→ SET TASK: Give back exactly the lines from the start of the listing to the line containing "COL = scene.collection", inclusive, and nothing beyond them.

→ DATASET SECTION:

==================================================

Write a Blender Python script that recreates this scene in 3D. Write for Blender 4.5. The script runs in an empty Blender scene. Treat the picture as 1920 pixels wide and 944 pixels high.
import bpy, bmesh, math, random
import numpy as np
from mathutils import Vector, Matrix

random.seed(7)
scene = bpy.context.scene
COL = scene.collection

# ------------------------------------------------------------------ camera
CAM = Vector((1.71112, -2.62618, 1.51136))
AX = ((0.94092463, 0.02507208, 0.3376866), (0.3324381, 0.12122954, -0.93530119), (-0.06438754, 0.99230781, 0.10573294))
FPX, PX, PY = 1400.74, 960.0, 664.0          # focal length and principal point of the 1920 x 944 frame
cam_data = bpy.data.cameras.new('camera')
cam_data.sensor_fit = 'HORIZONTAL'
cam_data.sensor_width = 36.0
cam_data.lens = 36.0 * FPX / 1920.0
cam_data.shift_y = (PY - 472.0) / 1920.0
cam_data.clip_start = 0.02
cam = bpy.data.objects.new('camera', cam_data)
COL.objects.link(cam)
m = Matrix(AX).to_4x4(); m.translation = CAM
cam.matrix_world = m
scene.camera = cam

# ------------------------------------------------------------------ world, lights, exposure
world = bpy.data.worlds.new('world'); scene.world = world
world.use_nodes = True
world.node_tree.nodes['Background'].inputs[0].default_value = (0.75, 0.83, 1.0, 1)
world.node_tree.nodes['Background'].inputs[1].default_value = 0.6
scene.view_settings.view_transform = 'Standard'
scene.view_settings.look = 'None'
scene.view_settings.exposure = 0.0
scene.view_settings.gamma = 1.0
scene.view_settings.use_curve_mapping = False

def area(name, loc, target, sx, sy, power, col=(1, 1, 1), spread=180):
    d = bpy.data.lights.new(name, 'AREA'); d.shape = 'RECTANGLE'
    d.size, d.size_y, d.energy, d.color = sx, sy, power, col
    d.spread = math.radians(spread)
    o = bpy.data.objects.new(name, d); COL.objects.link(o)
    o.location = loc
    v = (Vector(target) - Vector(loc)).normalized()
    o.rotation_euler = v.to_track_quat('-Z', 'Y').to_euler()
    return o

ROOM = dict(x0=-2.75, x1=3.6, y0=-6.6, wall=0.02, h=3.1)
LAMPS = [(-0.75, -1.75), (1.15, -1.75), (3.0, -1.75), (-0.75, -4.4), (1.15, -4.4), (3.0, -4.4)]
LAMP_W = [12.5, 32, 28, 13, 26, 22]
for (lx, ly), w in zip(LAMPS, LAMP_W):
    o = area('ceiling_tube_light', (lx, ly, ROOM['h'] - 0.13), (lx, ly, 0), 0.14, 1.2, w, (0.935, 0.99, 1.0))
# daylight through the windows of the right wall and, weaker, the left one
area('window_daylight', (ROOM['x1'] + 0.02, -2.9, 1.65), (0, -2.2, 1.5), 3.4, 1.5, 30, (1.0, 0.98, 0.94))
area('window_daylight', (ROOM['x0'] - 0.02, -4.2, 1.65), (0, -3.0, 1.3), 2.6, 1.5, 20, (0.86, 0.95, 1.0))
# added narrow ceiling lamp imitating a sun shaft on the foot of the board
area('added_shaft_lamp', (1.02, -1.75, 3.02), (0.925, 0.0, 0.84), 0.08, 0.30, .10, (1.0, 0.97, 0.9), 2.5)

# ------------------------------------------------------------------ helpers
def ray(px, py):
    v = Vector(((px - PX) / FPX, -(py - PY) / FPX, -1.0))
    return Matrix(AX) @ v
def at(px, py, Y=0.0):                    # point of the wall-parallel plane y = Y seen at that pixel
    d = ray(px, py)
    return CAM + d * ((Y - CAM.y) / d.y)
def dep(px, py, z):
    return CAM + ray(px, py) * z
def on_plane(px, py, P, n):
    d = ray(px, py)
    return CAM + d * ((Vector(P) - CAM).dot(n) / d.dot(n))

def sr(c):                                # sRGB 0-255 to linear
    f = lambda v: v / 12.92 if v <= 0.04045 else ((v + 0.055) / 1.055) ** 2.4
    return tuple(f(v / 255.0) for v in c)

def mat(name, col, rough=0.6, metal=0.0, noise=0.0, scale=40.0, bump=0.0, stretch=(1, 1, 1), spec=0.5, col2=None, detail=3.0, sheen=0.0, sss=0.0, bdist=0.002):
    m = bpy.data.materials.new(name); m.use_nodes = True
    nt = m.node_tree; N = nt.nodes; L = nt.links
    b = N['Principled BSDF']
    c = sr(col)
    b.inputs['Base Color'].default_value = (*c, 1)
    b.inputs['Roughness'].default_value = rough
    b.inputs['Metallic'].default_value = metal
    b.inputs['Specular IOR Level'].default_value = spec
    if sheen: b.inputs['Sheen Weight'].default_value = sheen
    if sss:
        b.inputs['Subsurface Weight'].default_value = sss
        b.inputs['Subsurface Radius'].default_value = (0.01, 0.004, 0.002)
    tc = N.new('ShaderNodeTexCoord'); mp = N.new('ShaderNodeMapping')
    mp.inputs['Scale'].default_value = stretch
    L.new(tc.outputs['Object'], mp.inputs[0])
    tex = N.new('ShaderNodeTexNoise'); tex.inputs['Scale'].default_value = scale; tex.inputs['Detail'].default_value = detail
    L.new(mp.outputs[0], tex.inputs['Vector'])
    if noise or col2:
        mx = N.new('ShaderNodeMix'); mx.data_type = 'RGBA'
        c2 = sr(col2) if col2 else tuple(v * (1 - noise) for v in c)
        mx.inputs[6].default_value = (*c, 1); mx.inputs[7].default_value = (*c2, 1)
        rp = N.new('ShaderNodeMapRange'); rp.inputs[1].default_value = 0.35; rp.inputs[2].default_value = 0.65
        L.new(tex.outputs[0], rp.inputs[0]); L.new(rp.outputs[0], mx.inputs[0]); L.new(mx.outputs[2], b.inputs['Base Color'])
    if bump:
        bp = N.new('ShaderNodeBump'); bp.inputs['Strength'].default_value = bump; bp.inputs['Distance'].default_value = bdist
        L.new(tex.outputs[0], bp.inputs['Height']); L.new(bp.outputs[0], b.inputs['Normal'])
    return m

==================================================

→ SOLUTION FOR THIS PROBLEM:
Write a Blender Python script that recreates this scene in 3D. Write for Blender 4.5. The script runs in an empty Blender scene. Treat the picture as 1920 pixels wide and 944 pixels high.
import bpy, bmesh, math, random
import numpy as np
from mathutils import Vector, Matrix

random.seed(7)
scene = bpy.context.scene
COL = scene.collection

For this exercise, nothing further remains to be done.